Les hommes politiques, à quelque échelon qu’ils se trouvent, en ajoutent allègrement, faisant financer par leurs électeurs les infrastructures les plus coûteuses, les plus gigantesques, les plus prestigieuses dont certaines, qui n’ont pu être entretenues faute de moyens, sont aujourd’hui ruinées comme les municipalités qui les ont fait installer.

On les voit parfois, ces hommes politiques, hanter les stades lors des finales, cautionnant par leur présence et leur soutien, les pratiques liées au « sport », au « sport spectacle », au « sport business », au « sport mortifère et mortifiant », au « sport bêtifiant et abrutissant ». On les voit même décorant ces « sportifs » pour les services qu’ils ont, paraît-il, rendu à la nation de la même façon qu’ils décoraient autrefois ces soldats survivant des batailles qu’ils n’avaient su empêcher.
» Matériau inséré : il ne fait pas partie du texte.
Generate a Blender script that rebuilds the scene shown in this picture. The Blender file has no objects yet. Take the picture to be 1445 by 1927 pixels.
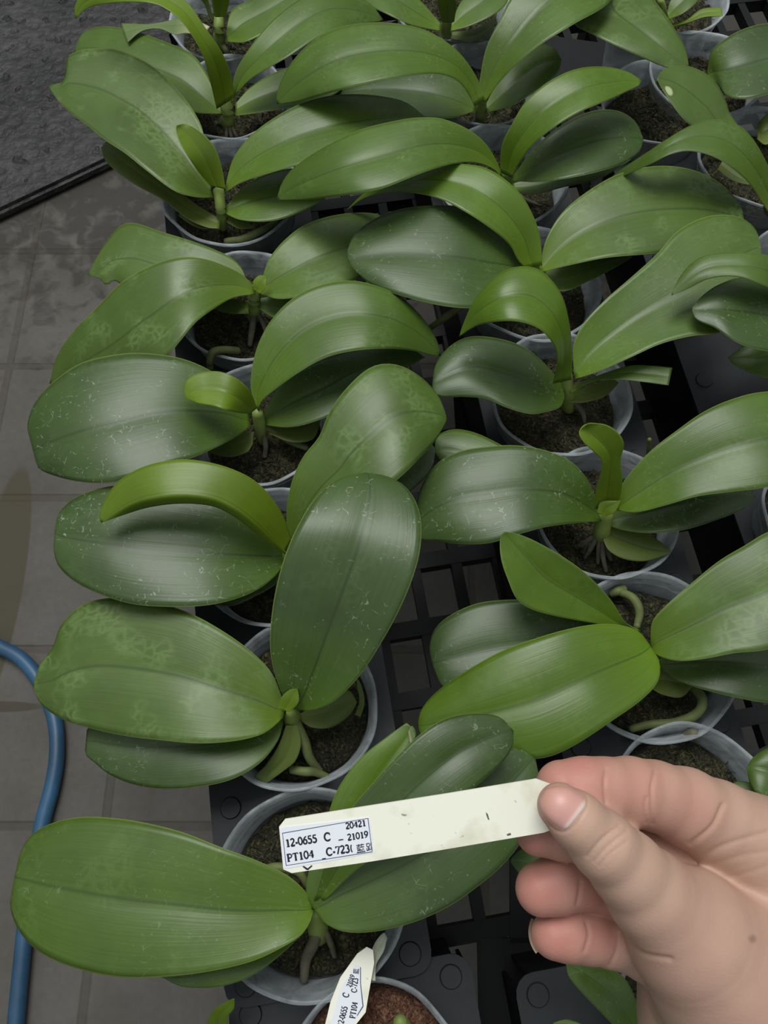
import bpy, bmesh, math, random
import numpy as np
from mathutils import Vector, Matrix, Euler
from mathutils.bvhtree import BVHTree
random.seed(7)
SC = bpy.context.scene
COL = SC.collection

# ------------------------------------------------------------------ camera
RIM = 0.42                     # height of the pot rims above the ground (m)
CAMH = 0.50                    # camera height above the rims
PITCH = math.radians(69)       # below the horizontal
F = 1440.0; CX = 722.5; CY = 963.5
cam_d = bpy.data.cameras.new('camera'); cam = bpy.data.objects.new('camera', cam_d); COL.objects.link(cam)
cam.location = (0, 0, RIM + CAMH)
cam.rotation_euler = (math.pi/2 - PITCH, 0, 0)
cam_d.sensor_fit = 'VERTICAL'; cam_d.sensor_height = 24; cam_d.lens = 24 * F / 1927.0
cam_d.clip_start = 0.01; cam_d.clip_end = 50
SC.camera = cam
CP = Vector(cam.location); RM = Euler(cam.rotation_euler).to_matrix()

# ------------------------------------------------------------------ light
w = bpy.data.worlds.new('greenhouse_daylight'); SC.world = w; w.use_nodes = True
wn = w.node_tree
bg = wn.nodes['Background']; bg.inputs[1].default_value = 0.46
tc = wn.nodes.new('ShaderNodeTexCoord'); sx_ = wn.nodes.new('ShaderNodeSeparateXYZ'); rp = wn.nodes.new('ShaderNodeValToRGB')
nz_ = wn.nodes.new('ShaderNodeTexNoise'); nz_.inputs['Scale'].default_value = 2.6; nz_.inputs['Detail'].default_value = 2.0
ml_ = wn.nodes.new('ShaderNodeMath'); ml_.operation = 'MULTIPLY_ADD'; ml_.inputs[1].default_value = .7; 
wn.links.new(tc.outputs['Generated'], sx_.inputs[0]); wn.links.new(tc.outputs['Generated'], nz_.inputs['Vector'])
wn.links.new(nz_.outputs[0], ml_.inputs[0]); wn.links.new(sx_.outputs[2], ml_.inputs[2]); wn.links.new(ml_.outputs[0], rp.inputs[0]); wn.links.new(rp.outputs[0], bg.inputs[0])
els = rp.color_ramp.elements; els[0].position = .35; els[0].color = (.10, .11, .10, 1); els[1].position = 1.0; els[1].color = (.92, .98, 1.0, 1)
e_ = els.new(.72); e_.color = (.38, .42, .42, 1)
def area(name, loc, target, size, power, col=(1, 1, 1), sy=None):
    l = bpy.data.lights.new(name, 'AREA'); l.energy = power; l.size = size; l.color = col
    if sy: l.shape = 'RECTANGLE'; l.size_y = sy
    o = bpy.data.objects.new(name, l); COL.objects.link(o); o.location = loc
    o.rotation_euler = (Vector(target) - Vector(loc)).to_track_quat('-Z', 'Y').to_euler(); return o
area('greenhouse_roof_light', (-0.3, 1.3, 3.2), (0, 0.25, 0.4), 1.7, 62, (1.0, 1.0, 0.98), 1.4)
SC.view_settings.view_transform = 'Standard'; SC.view_settings.look = 'None'
SC.view_settings.gamma = 1; SC.view_settings.use_curve_mapping = False
SC.view_settings.exposure = 0.32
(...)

On les voit aussi, parfois, courir eux-mêmes, environnés de caméras comme on peut voir encore, dans les archives cinématographiques, un Mussolini traverser le Tibre à la nage, laissant, loin derrière lui, des nageurs chevronnés se laissant complaisamment distancer.

À corps sain, esprit sain, disait-on. Las, les corps sont sous contrôle, délabrés, comme le sont les esprits.